DATA BLOCK:
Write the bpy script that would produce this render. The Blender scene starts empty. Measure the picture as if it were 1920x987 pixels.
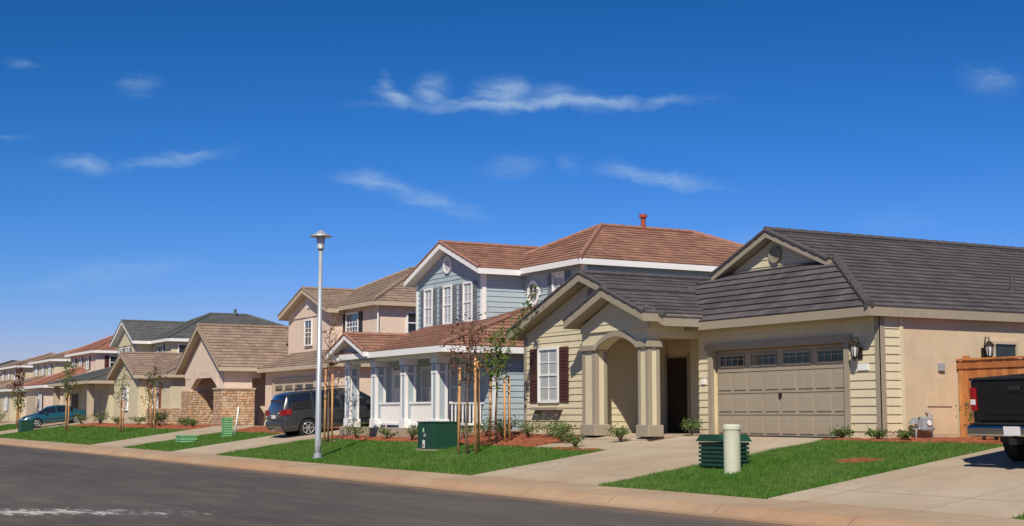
import bpy, math, random, bmesh
import numpy as np
from mathutils import Vector, Matrix
random.seed(11); np.random.seed(5)
S=bpy.context.scene
S.view_settings.view_transform='Standard'
S.view_settings.look='None'
S.view_settings.exposure=0
Z=Vector((0,0,1))
# ------------------------------------------------------------------ materials
def base_mat(name,rough=.7,metal=0,spec=.4):
    m=bpy.data.materials.new(name); m.use_nodes=True
    nt=m.node_tree; b=nt.nodes['Principled BSDF']
    b.inputs['Roughness'].default_value=rough; b.inputs['Metallic'].default_value=metal
    b.inputs['Specular IOR Level'].default_value=spec
    return m,nt,nt.nodes,nt.links,b
def N(nt,t,**kw):
    n=nt.nodes.new(t)
    for k,v in kw.items(): setattr(n,k,v)
    return n
def noise_fac(nt,scale,detail=5,rough=.6,stretch=None):
    tc=N(nt,'ShaderNodeTexCoord'); no=N(nt,'ShaderNodeTexNoise')
    no.inputs['Scale'].default_value=scale; no.inputs['Detail'].default_value=detail; no.inputs['Roughness'].default_value=rough
    if stretch:
        mp=N(nt,'ShaderNodeMapping'); mp.inputs['Scale'].default_value=stretch
        nt.links.new(tc.outputs['Object'],mp.inputs[0]); nt.links.new(mp.outputs[0],no.inputs['Vector'])
    else: nt.links.new(tc.outputs['Object'],no.inputs['Vector'])
    return no
def mixc(nt,fac,a,b,blend='MIX'):
    m=N(nt,'ShaderNodeMix',data_type='RGBA',blend_type=blend)
    for s,v in ((0,fac),(6,a),(7,b)):
        if isinstance(v,bpy.types.NodeSocket): nt.links.new(v,m.inputs[s])
        else: m.inputs[s].default_value=(v if s==0 else (*v,1) if len(v)==3 else v)
    return m.outputs[2]
def math_(nt,op,a,b=None,clamp=False):
    m=N(nt,'ShaderNodeMath',operation=op,use_clamp=clamp)
    for i,v in enumerate((a,b)):
        if v is None: continue
        if isinstance(v,bpy.types.NodeSocket): nt.links.new(v,m.inputs[i])
        else: m.inputs[i].default_value=v
    return m.outputs[0]
def ramp(nt,fac,a,b):
    m=N(nt,'ShaderNodeMapRange'); nt.links.new(fac,m.inputs[0]); m.inputs[1].default_value=a; m.inputs[2].default_value=b
    return m.outputs[0]
def M(name,c,rough=.75,var=.12,scale=4,bump=0,bscale=60,metal=0,spec=.3,coat=0,dirt=0):
    m,nt,nd,lk,b=base_mat(name,rough,metal,spec)
    no=noise_fac(nt,scale); f=ramp(nt,no.outputs[0],.3,.7)
    lo=tuple(x*(1-var) for x in c); hi=tuple(min(1,x*(1+var)) for x in c)
    col=mixc(nt,f,lo,hi)
    if dirt:
        ns=noise_fac(nt,1.2,6,.65,(2.2,2.2,.25)); col=mixc(nt,math_(nt,'MULTIPLY',ramp(nt,ns.outputs[0],.5,.8),dirt),col,tuple(x*.6 for x in c))
        tc=N(nt,'ShaderNodeTexCoord'); sp=N(nt,'ShaderNodeSeparateXYZ'); lk.new(tc.outputs['Object'],sp.inputs[0])
        g=ramp(nt,math_(nt,'ADD',sp.outputs[2],math_(nt,'MULTIPLY',ns.outputs[0],.5)),.65,.2)
        col=mixc(nt,math_(nt,'MULTIPLY',g,dirt*1.3),col,(.30,.20,.13))
    lk.new(col,b.inputs['Base Color'])
    if bump:
        n2=noise_fac(nt,bscale,4); bp=N(nt,'ShaderNodeBump'); bp.inputs['Strength'].default_value=bump; bp.inputs['Distance'].default_value=.02
        lk.new(n2.outputs[0],bp.inputs['Height']); lk.new(bp.outputs[0],b.inputs['Normal'])
    if coat: b.inputs['Coat Weight'].default_value=coat; b.inputs['Coat Roughness'].default_value=.05
    return m
def tile_mat(name,c1,c2,c3):
    m,nt,nd,lk,b=base_mat(name,.8,0,.25)
    uv=N(nt,'ShaderNodeUVMap'); br=N(nt,'ShaderNodeTexBrick'); lk.new(uv.outputs[0],br.inputs['Vector'])
    br.offset=.5; br.inputs['Scale'].default_value=1; br.inputs['Brick Width'].default_value=.33; br.inputs['Row Height'].default_value=.33
    br.inputs['Mortar Size'].default_value=.006; br.inputs['Bias'].default_value=0
    br.inputs['Color1'].default_value=(*c1,1); br.inputs['Color2'].default_value=(*c2,1); br.inputs['Mortar'].default_value=(*[x*.45 for x in c1],1)
    no=noise_fac(nt,.9,6); f=ramp(nt,no.outputs[0],.42,.75)
    c=mixc(nt,math_(nt,'MULTIPLY',f,.55),br.outputs[0],c3)
    n2=noise_fac(nt,14,4); c=mixc(nt,.35,c,n2.outputs[0],'OVERLAY')
    lk.new(c,b.inputs['Base Color'])
    bp=N(nt,'ShaderNodeBump',invert=True); bp.inputs['Strength'].default_value=.6; bp.inputs['Distance'].default_value=.015
    lk.new(br.outputs['Fac'],bp.inputs['Height']); lk.new(bp.outputs[0],b.inputs['Normal'])
    return m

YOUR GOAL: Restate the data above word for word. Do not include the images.

SOLUTION TO THE PROBLEM:
Write the bpy script that would produce this render. The Blender scene starts empty. Measure the picture as if it were 1920x987 pixels.
import bpy, math, random, bmesh
import numpy as np
from mathutils import Vector, Matrix
random.seed(11); np.random.seed(5)
S=bpy.context.scene
S.view_settings.view_transform='Standard'
S.view_settings.look='None'
S.view_settings.exposure=0
Z=Vector((0,0,1))
# ------------------------------------------------------------------ materials
def base_mat(name,rough=.7,metal=0,spec=.4):
    m=bpy.data.materials.new(name); m.use_nodes=True
    nt=m.node_tree; b=nt.nodes['Principled BSDF']
    b.inputs['Roughness'].default_value=rough; b.inputs['Metallic'].default_value=metal
    b.inputs['Specular IOR Level'].default_value=spec
    return m,nt,nt.nodes,nt.links,b
def N(nt,t,**kw):
    n=nt.nodes.new(t)
    for k,v in kw.items(): setattr(n,k,v)
    return n
def noise_fac(nt,scale,detail=5,rough=.6,stretch=None):
    tc=N(nt,'ShaderNodeTexCoord'); no=N(nt,'ShaderNodeTexNoise')
    no.inputs['Scale'].default_value=scale; no.inputs['Detail'].default_value=detail; no.inputs['Roughness'].default_value=rough
    if stretch:
        mp=N(nt,'ShaderNodeMapping'); mp.inputs['Scale'].default_value=stretch
        nt.links.new(tc.outputs['Object'],mp.inputs[0]); nt.links.new(mp.outputs[0],no.inputs['Vector'])
    else: nt.links.new(tc.outputs['Object'],no.inputs['Vector'])
    return no
def mixc(nt,fac,a,b,blend='MIX'):
    m=N(nt,'ShaderNodeMix',data_type='RGBA',blend_type=blend)
    for s,v in ((0,fac),(6,a),(7,b)):
        if isinstance(v,bpy.types.NodeSocket): nt.links.new(v,m.inputs[s])
        else: m.inputs[s].default_value=(v if s==0 else (*v,1) if len(v)==3 else v)
    return m.outputs[2]
def math_(nt,op,a,b=None,clamp=False):
    m=N(nt,'ShaderNodeMath',operation=op,use_clamp=clamp)
    for i,v in enumerate((a,b)):
        if v is None: continue
        if isinstance(v,bpy.types.NodeSocket): nt.links.new(v,m.inputs[i])
        else: m.inputs[i].default_value=v
    return m.outputs[0]
def ramp(nt,fac,a,b):
    m=N(nt,'ShaderNodeMapRange'); nt.links.new(fac,m.inputs[0]); m.inputs[1].default_value=a; m.inputs[2].default_value=b
    return m.outputs[0]
def M(name,c,rough=.75,var=.12,scale=4,bump=0,bscale=60,metal=0,spec=.3,coat=0,dirt=0):
    m,nt,nd,lk,b=base_mat(name,rough,metal,spec)
    no=noise_fac(nt,scale); f=ramp(nt,no.outputs[0],.3,.7)
    lo=tuple(x*(1-var) for x in c); hi=tuple(min(1,x*(1+var)) for x in c)
    col=mixc(nt,f,lo,hi)
    if dirt:
        ns=noise_fac(nt,1.2,6,.65,(2.2,2.2,.25)); col=mixc(nt,math_(nt,'MULTIPLY',ramp(nt,ns.outputs[0],.5,.8),dirt),col,tuple(x*.6 for x in c))
        tc=N(nt,'ShaderNodeTexCoord'); sp=N(nt,'ShaderNodeSeparateXYZ'); lk.new(tc.outputs['Object'],sp.inputs[0])
        g=ramp(nt,math_(nt,'ADD',sp.outputs[2],math_(nt,'MULTIPLY',ns.outputs[0],.5)),.65,.2)
        col=mixc(nt,math_(nt,'MULTIPLY',g,dirt*1.3),col,(.30,.20,.13))
    lk.new(col,b.inputs['Base Color'])
    if bump:
        n2=noise_fac(nt,bscale,4); bp=N(nt,'ShaderNodeBump'); bp.inputs['Strength'].default_value=bump; bp.inputs['Distance'].default_value=.02
        lk.new(n2.outputs[0],bp.inputs['Height']); lk.new(bp.outputs[0],b.inputs['Normal'])
    if coat: b.inputs['Coat Weight'].default_value=coat; b.inputs['Coat Roughness'].default_value=.05
    return m
def tile_mat(name,c1,c2,c3):
    m,nt,nd,lk,b=base_mat(name,.8,0,.25)
    uv=N(nt,'ShaderNodeUVMap'); br=N(nt,'ShaderNodeTexBrick'); lk.new(uv.outputs[0],br.inputs['Vector'])
    br.offset=.5; br.inputs['Scale'].default_value=1; br.inputs['Brick Width'].default_value=.33; br.inputs['Row Height'].default_value=.33
    br.inputs['Mortar Size'].default_value=.006; br.inputs['Bias'].default_value=0
    br.inputs['Color1'].default_value=(*c1,1); br.inputs['Color2'].default_value=(*c2,1); br.inputs['Mortar'].default_value=(*[x*.45 for x in c1],1)
    no=noise_fac(nt,.9,6); f=ramp(nt,no.outputs[0],.42,.75)
    c=mixc(nt,math_(nt,'MULTIPLY',f,.55),br.outputs[0],c3)
    n2=noise_fac(nt,14,4); c=mixc(nt,.35,c,n2.outputs[0],'OVERLAY')
    lk.new(c,b.inputs['Base Color'])
    bp=N(nt,'ShaderNodeBump',invert=True); bp.inputs['Strength'].default_value=.6; bp.inputs['Distance'].default_value=.015
    lk.new(br.outputs['Fac'],bp.inputs['Height']); lk.new(bp.outputs[0],b.inputs['Normal'])
    return m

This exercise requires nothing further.